Am Schluss zieht das Bundeskartellamt folgendes Fazit:
"Den grundlegenden Konflikt zwischen dem Wettbewerbsprinzip und nicht-wettbewerblichen Politikzielen, der in einigen Bereichen immer wieder beschworen und als Grund für einen Ausschluss des Wettbewerbs vorgebracht wird, gibt es nicht. Vom Gesetzgeber formulierte politische Ziele, etwa im Umweltschutz oder im Gesundheitswesen, lassen sich in aller Regel im Wettbewerb am effizientesten erreichen.
Für die Aufrechterhaltung branchenspezifischer Privilegien auf nationaler Ebene bestehen entweder keine sachlichen Gründe oder es bleibt - angesichts der weiten Auslegung des Zwischenstaatlichkeitskriteriums im europäischen Wettbewerbsrecht - hierfür praktisch kein Raum.
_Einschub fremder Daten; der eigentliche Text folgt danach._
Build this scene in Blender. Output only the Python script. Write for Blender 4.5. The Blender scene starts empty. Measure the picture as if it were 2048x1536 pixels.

Mit dem neuen europarechtlichen Regime der VO 1/2003 bestehen vielmehr sehr gute Voraussetzungen, um den Weg der Rückführung und Abschaffung von Ausnahmebereichen zu beschreiten. Mit der durchgreifenden Wirkung der europarechtlichen Regeln auch für traditionelle nationalrechtliche Ausnahmebereiche reduziert sich der Spielraum für kartellrechtliche Sonderstellungen erheblich. Der Gesetzgeber sollte dies nutzen und aus der kritischen Analyse der Ausnahmebereiche die Konsequenzen ziehen: Bestehende Sonderregelungen im nationalen Recht sollte er aufheben, von der Schaffung neuer Ausnahmen von den allgemeinen Regeln des Kartellrechts sollte er absehen."